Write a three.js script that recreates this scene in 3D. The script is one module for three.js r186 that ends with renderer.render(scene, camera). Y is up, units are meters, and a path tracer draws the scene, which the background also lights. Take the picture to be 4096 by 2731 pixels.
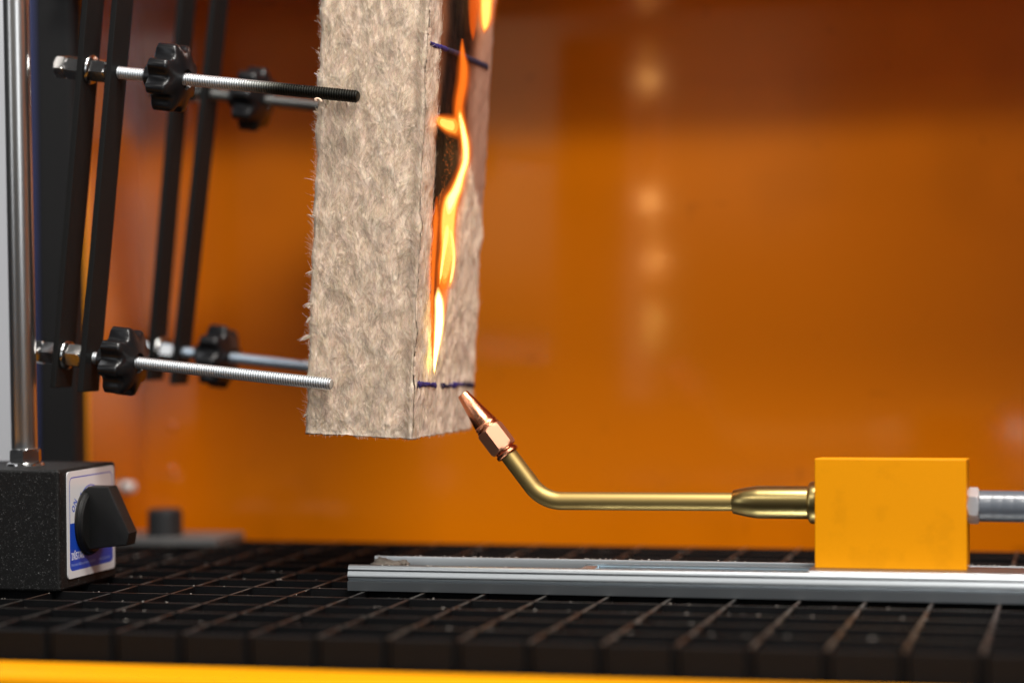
import * as THREE from 'three';
import { RoundedBoxGeometry } from 'three/addons/geometries/RoundedBoxGeometry.js';
import { mergeGeometries, toCreasedNormals, mergeVertices } from 'three/addons/utils/BufferGeometryUtils.js';
import { RectAreaLightUniformsLib } from 'three/addons/lights/RectAreaLightUniformsLib.js';
import { ImprovedNoise } from 'three/addons/math/ImprovedNoise.js';

// ───────── camera, lamps, exposure (lengths below are millimetres, scaled by MM) ─────────
const MM = 0.001, V = (x, y, z) => new THREE.Vector3(x, y, z);
const scene = new THREE.Scene();
const camera = new THREE.PerspectiveCamera(16.53, 1024 / 682, 0.02, 20);
camera.position.set(0.2653, 0.126, 1.0603);
camera.up.set(0.00629, 0.99991, -0.01194);
camera.lookAt(0.2653 - 0.24276, 0.126 - 0.01005, 1.0603 - 0.97004);
camera.focus = 1.095; camera.userData.fStop = 3.1;

const renderer = new THREE.WebGLRenderer({ antialias: true });
renderer.setSize(1024, 682);
renderer.toneMapping = THREE.LinearToneMapping;
renderer.toneMappingExposure = 1.14;
renderer.shadowMap.enabled = true;
RectAreaLightUniformsLib.init();
scene.background = new THREE.Color(0.013, 0.0135, 0.015);      // the dim room behind the camera

function softbox(x, y, z, tx, ty, tz, w, h, power, color) {
  const l = new THREE.RectAreaLight(color, power, w, h);
  l.position.set(x, y, z); l.lookAt(tx, ty, tz); scene.add(l); return l;
}
softbox(0.60, 1.14, 0.96, 0.0, 0.1, -0.05, 0.46, 0.18, 56, new THREE.Color(1.0, 0.965, 0.92));   // main lamp above the camera
softbox(0.78, 0.34, 1.62, 0.0, 0.12, 0.0, 0.62, 0.7, 2.4, new THREE.Color(0.93, 0.97, 1.0));      // weak window light from the front
softbox(-0.73, 0.44, 2.3, -0.73, 0.44, 0, 0.21, 0.46, 0.30, new THREE.Color(1.0, 0.78, 0.48));    // two dim windows across the room, seen as pale patches in the glossy paint
softbox(-0.31, 0.46, 2.3, -0.31, 0.46, 0, 0.24, 0.38, 0.14, new THREE.Color(1.0, 0.78, 0.48));
softbox(-0.50, 1.22, 1.50, 0, 0.1, -0.05, 0.60, 0.26, 6.5, new THREE.Color(1.0, 0.97, 0.93));            // second lamp above, on the left
softbox(0.22, 1.50, 0.36, 0.02, 0.0, -0.29, 0.42, 0.24, 78, new THREE.Color(1.0, 0.96, 0.90));            // lamp over the open cabinet front
softbox(-1.75, 0.62, 2.1, 0, 0.15, 0, 0.55, 1.2, 2.0, new THREE.Color(0.94, 0.97, 1.0));            // tall window at the front left
softbox(-1.3, 1.2, -0.25, -0.75, 0.2, -0.9, 0.5, 0.5, 6, new THREE.Color(0.95, 0.97, 1.0));         // lamp of the room outside, left of the cabinet

// ───────── helpers ─────────
const used = new Map();
const numbered = (n) => { const k = used.get(n) ?? 0; used.set(n, k + 1); return k ? n + '_' + String(k).padStart(3, '0') : n; };
let seed = 12345;
const rnd = () => { seed = (seed + 0x6d2b79f5) | 0; let t = Math.imul(seed ^ (seed >>> 15), 1 | seed); t = (t + Math.imul(t ^ (t >>> 7), 61 | t)) ^ t; return ((t ^ (t >>> 14)) >>> 0) / 4294967296; };
const rr = (a, b) => a + (b - a) * rnd();
const perlin = new ImprovedNoise();
const N3 = (x, y, z) => perlin.noise(x + 77.3, y + 41.7, z + 13.1);
const fbm = (x, y, z, o = 4) => { let s = 0, a = 1; for (let i = 0; i < o; i++) { s += a * N3(x, y, z); x *= 2.03; y *= 2.03; z *= 2.03; a *= 0.5; } return s; };
const clamp = (x, a = 0, b = 1) => Math.min(b, Math.max(a, x)), sstep = (a, b, x) => { const t = clamp((x - a) / (b - a)); return t * t * (3 - 2 * t); };
const lerp = (a, b, t) => a + (b - a) * t;

function thing(name, label, category, base = [0, 0, 0], group) {
  const o = new THREE.Group(); o.name = numbered(name); scene.add(o);
  o.position.set(base[0] * MM, base[1] * MM, base[2] * MM);
  o.userData = { label, category }; if (group) o.userData.group = group;
  o.userData.base = undefined; delete o.userData.base; bases.set(o, base);
  return o;
}
const bases = new Map();
// geometry in world millimetres -> mesh under a thing (or a structure at top level)
function part(name, geo, mat, parent, local = false) {
  const g = geo.clone(); const b = parent && !local ? (bases.get(parent) ?? [0, 0, 0]) : [0, 0, 0];
  g.translate(-b[0], -b[1], -b[2]); g.scale(MM, MM, MM);
  const m = new THREE.Mesh(g, mat); m.name = name; m.castShadow = m.receiveShadow = true;
  bases.set(m, local ? [0, 0, 0] : b);
  (parent ?? scene).add(m); return m;
}
function struct(name, geo, mat) { const m = part(numbered(name), geo, mat, null); m.userData.kind = 'structure'; return m; }
const box = (x0, x1, y0, y1, z0, z1, r = 0.4, s = 2) => new RoundedBoxGeometry(x1 - x0, y1 - y0, z1 - z0, s, Math.min(r, (x1 - x0) / 2.01, (y1 - y0) / 2.01, (z1 - z0) / 2.01)).translate((x0 + x1) / 2, (y0 + y1) / 2, (z0 + z1) / 2);
const sharp = (x0, x1, y0, y1, z0, z1) => new THREE.BoxGeometry(x1 - x0, y1 - y0, z1 - z0).translate((x0 + x1) / 2, (y0 + y1) / 2, (z0 + z1) / 2);
// turn a geometry whose axis is +y (from y = 0) so that it starts at p and runs along d
function along(g, p, d) {
  const q = new THREE.Quaternion().setFromUnitVectors(V(0, 1, 0), d.clone().normalize());
  return g.clone().applyQuaternion(q).translate(p.x, p.y, p.z);
}
const lathe = (pts, seg = 48) => toCreasedNormals(new THREE.LatheGeometry(pts.map(([r, y]) => new THREE.Vector2(r, y)), seg), 0.6);
// hexagonal nut along +y, chamfered as nuts are; c = radius to the corners
function hexGeo(c, len, chamfer = 0.7, turn = 0, hole = 0) {
  const s = [], rows = 14, seg = 72, pos = [], idx = [];
  for (let i = 0; i <= rows; i++) {
    const y = len * i / rows;
    for (let j = 0; j <= seg; j++) {
      const a = j / seg * Math.PI * 2, h = ((a + Math.PI / 6) % (Math.PI / 3)) - Math.PI / 6;
      const rHex = c * Math.cos(Math.PI / 6) / Math.cos(((a % (Math.PI / 3)) - Math.PI / 6));
      const e = Math.min(y, len - y), rc = c * 0.885 + (e / chamfer) * (c * 0.115);
      const r = Math.min(rHex, rc);
      pos.push(r * Math.cos(a + turn), y, r * Math.sin(a + turn));
    }
  }
  const w = seg + 1;
  for (let i = 0; i < rows; i++) for (let j = 0; j < seg; j++) { const a = i * w + j; idx.push(a, a + w, a + 1, a + 1, a + w, a + w + 1); }
  const b0 = pos.length / 3; pos.push(0, 0, 0); const b1 = pos.length / 3; pos.push(0, len, 0);
  for (let j = 0; j < seg; j++) { idx.push(b0, j, j + 1); idx.push(b1, rows * w + j + 1, rows * w + j); }
  const g = new THREE.BufferGeometry(); g.setAttribute('position', new THREE.Float32BufferAttribute(pos, 3)); g.setIndex(idx);
  return toCreasedNormals(g, 0.35);
}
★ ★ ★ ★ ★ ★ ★
*Aim*:
Send back the data above word for word, with the pictures left out.

*Task response*:
Write a three.js script that recreates this scene in 3D. The script is one module for three.js r186 that ends with renderer.render(scene, camera). Y is up, units are meters, and a path tracer draws the scene, which the background also lights. Take the picture to be 4096 by 2731 pixels.
import * as THREE from 'three';
import { RoundedBoxGeometry } from 'three/addons/geometries/RoundedBoxGeometry.js';
import { mergeGeometries, toCreasedNormals, mergeVertices } from 'three/addons/utils/BufferGeometryUtils.js';
import { RectAreaLightUniformsLib } from 'three/addons/lights/RectAreaLightUniformsLib.js';
import { ImprovedNoise } from 'three/addons/math/ImprovedNoise.js';

// ───────── camera, lamps, exposure (lengths below are millimetres, scaled by MM) ─────────
const MM = 0.001, V = (x, y, z) => new THREE.Vector3(x, y, z);
const scene = new THREE.Scene();
const camera = new THREE.PerspectiveCamera(16.53, 1024 / 682, 0.02, 20);
camera.position.set(0.2653, 0.126, 1.0603);
camera.up.set(0.00629, 0.99991, -0.01194);
camera.lookAt(0.2653 - 0.24276, 0.126 - 0.01005, 1.0603 - 0.97004);
camera.focus = 1.095; camera.userData.fStop = 3.1;

const renderer = new THREE.WebGLRenderer({ antialias: true });
renderer.setSize(1024, 682);
renderer.toneMapping = THREE.LinearToneMapping;
renderer.toneMappingExposure = 1.14;
renderer.shadowMap.enabled = true;
RectAreaLightUniformsLib.init();
scene.background = new THREE.Color(0.013, 0.0135, 0.015);      // the dim room behind the camera

function softbox(x, y, z, tx, ty, tz, w, h, power, color) {
  const l = new THREE.RectAreaLight(color, power, w, h);
  l.position.set(x, y, z); l.lookAt(tx, ty, tz); scene.add(l); return l;
}
softbox(0.60, 1.14, 0.96, 0.0, 0.1, -0.05, 0.46, 0.18, 56, new THREE.Color(1.0, 0.965, 0.92));   // main lamp above the camera
softbox(0.78, 0.34, 1.62, 0.0, 0.12, 0.0, 0.62, 0.7, 2.4, new THREE.Color(0.93, 0.97, 1.0));      // weak window light from the front
softbox(-0.73, 0.44, 2.3, -0.73, 0.44, 0, 0.21, 0.46, 0.30, new THREE.Color(1.0, 0.78, 0.48));    // two dim windows across the room, seen as pale patches in the glossy paint
softbox(-0.31, 0.46, 2.3, -0.31, 0.46, 0, 0.24, 0.38, 0.14, new THREE.Color(1.0, 0.78, 0.48));
softbox(-0.50, 1.22, 1.50, 0, 0.1, -0.05, 0.60, 0.26, 6.5, new THREE.Color(1.0, 0.97, 0.93));            // second lamp above, on the left
softbox(0.22, 1.50, 0.36, 0.02, 0.0, -0.29, 0.42, 0.24, 78, new THREE.Color(1.0, 0.96, 0.90));            // lamp over the open cabinet front
softbox(-1.75, 0.62, 2.1, 0, 0.15, 0, 0.55, 1.2, 2.0, new THREE.Color(0.94, 0.97, 1.0));            // tall window at the front left
softbox(-1.3, 1.2, -0.25, -0.75, 0.2, -0.9, 0.5, 0.5, 6, new THREE.Color(0.95, 0.97, 1.0));         // lamp of the room outside, left of the cabinet

// ───────── helpers ─────────
const used = new Map();
const numbered = (n) => { const k = used.get(n) ?? 0; used.set(n, k + 1); return k ? n + '_' + String(k).padStart(3, '0') : n; };
let seed = 12345;
const rnd = () => { seed = (seed + 0x6d2b79f5) | 0; let t = Math.imul(seed ^ (seed >>> 15), 1 | seed); t = (t + Math.imul(t ^ (t >>> 7), 61 | t)) ^ t; return ((t ^ (t >>> 14)) >>> 0) / 4294967296; };
const rr = (a, b) => a + (b - a) * rnd();
const perlin = new ImprovedNoise();
const N3 = (x, y, z) => perlin.noise(x + 77.3, y + 41.7, z + 13.1);
const fbm = (x, y, z, o = 4) => { let s = 0, a = 1; for (let i = 0; i < o; i++) { s += a * N3(x, y, z); x *= 2.03; y *= 2.03; z *= 2.03; a *= 0.5; } return s; };
const clamp = (x, a = 0, b = 1) => Math.min(b, Math.max(a, x)), sstep = (a, b, x) => { const t = clamp((x - a) / (b - a)); return t * t * (3 - 2 * t); };
const lerp = (a, b, t) => a + (b - a) * t;

function thing(name, label, category, base = [0, 0, 0], group) {
  const o = new THREE.Group(); o.name = numbered(name); scene.add(o);
  o.position.set(base[0] * MM, base[1] * MM, base[2] * MM);
  o.userData = { label, category }; if (group) o.userData.group = group;
  o.userData.base = undefined; delete o.userData.base; bases.set(o, base);
  return o;
}
const bases = new Map();
// geometry in world millimetres -> mesh under a thing (or a structure at top level)
function part(name, geo, mat, parent, local = false) {
  const g = geo.clone(); const b = parent && !local ? (bases.get(parent) ?? [0, 0, 0]) : [0, 0, 0];
  g.translate(-b[0], -b[1], -b[2]); g.scale(MM, MM, MM);
  const m = new THREE.Mesh(g, mat); m.name = name; m.castShadow = m.receiveShadow = true;
  bases.set(m, local ? [0, 0, 0] : b);
  (parent ?? scene).add(m); return m;
}
function struct(name, geo, mat) { const m = part(numbered(name), geo, mat, null); m.userData.kind = 'structure'; return m; }
const box = (x0, x1, y0, y1, z0, z1, r = 0.4, s = 2) => new RoundedBoxGeometry(x1 - x0, y1 - y0, z1 - z0, s, Math.min(r, (x1 - x0) / 2.01, (y1 - y0) / 2.01, (z1 - z0) / 2.01)).translate((x0 + x1) / 2, (y0 + y1) / 2, (z0 + z1) / 2);
const sharp = (x0, x1, y0, y1, z0, z1) => new THREE.BoxGeometry(x1 - x0, y1 - y0, z1 - z0).translate((x0 + x1) / 2, (y0 + y1) / 2, (z0 + z1) / 2);
// turn a geometry whose axis is +y (from y = 0) so that it starts at p and runs along d
function along(g, p, d) {
  const q = new THREE.Quaternion().setFromUnitVectors(V(0, 1, 0), d.clone().normalize());
  return g.clone().applyQuaternion(q).translate(p.x, p.y, p.z);
}
const lathe = (pts, seg = 48) => toCreasedNormals(new THREE.LatheGeometry(pts.map(([r, y]) => new THREE.Vector2(r, y)), seg), 0.6);
// hexagonal nut along +y, chamfered as nuts are; c = radius to the corners
function hexGeo(c, len, chamfer = 0.7, turn = 0, hole = 0) {
  const s = [], rows = 14, seg = 72, pos = [], idx = [];
  for (let i = 0; i <= rows; i++) {
    const y = len * i / rows;
    for (let j = 0; j <= seg; j++) {
      const a = j / seg * Math.PI * 2, h = ((a + Math.PI / 6) % (Math.PI / 3)) - Math.PI / 6;
      const rHex = c * Math.cos(Math.PI / 6) / Math.cos(((a % (Math.PI / 3)) - Math.PI / 6));
      const e = Math.min(y, len - y), rc = c * 0.885 + (e / chamfer) * (c * 0.115);
      const r = Math.min(rHex, rc);
      pos.push(r * Math.cos(a + turn), y, r * Math.sin(a + turn));
    }
  }
  const w = seg + 1;
  for (let i = 0; i < rows; i++) for (let j = 0; j < seg; j++) { const a = i * w + j; idx.push(a, a + w, a + 1, a + 1, a + w, a + w + 1); }
  const b0 = pos.length / 3; pos.push(0, 0, 0); const b1 = pos.length / 3; pos.push(0, len, 0);
  for (let j = 0; j < seg; j++) { idx.push(b0, j, j + 1); idx.push(b1, rows * w + j + 1, rows * w + j); }
  const g = new THREE.BufferGeometry(); g.setAttribute('position', new THREE.Float32BufferAttribute(pos, 3)); g.setIndex(idx);
  return toCreasedNormals(g, 0.35);
}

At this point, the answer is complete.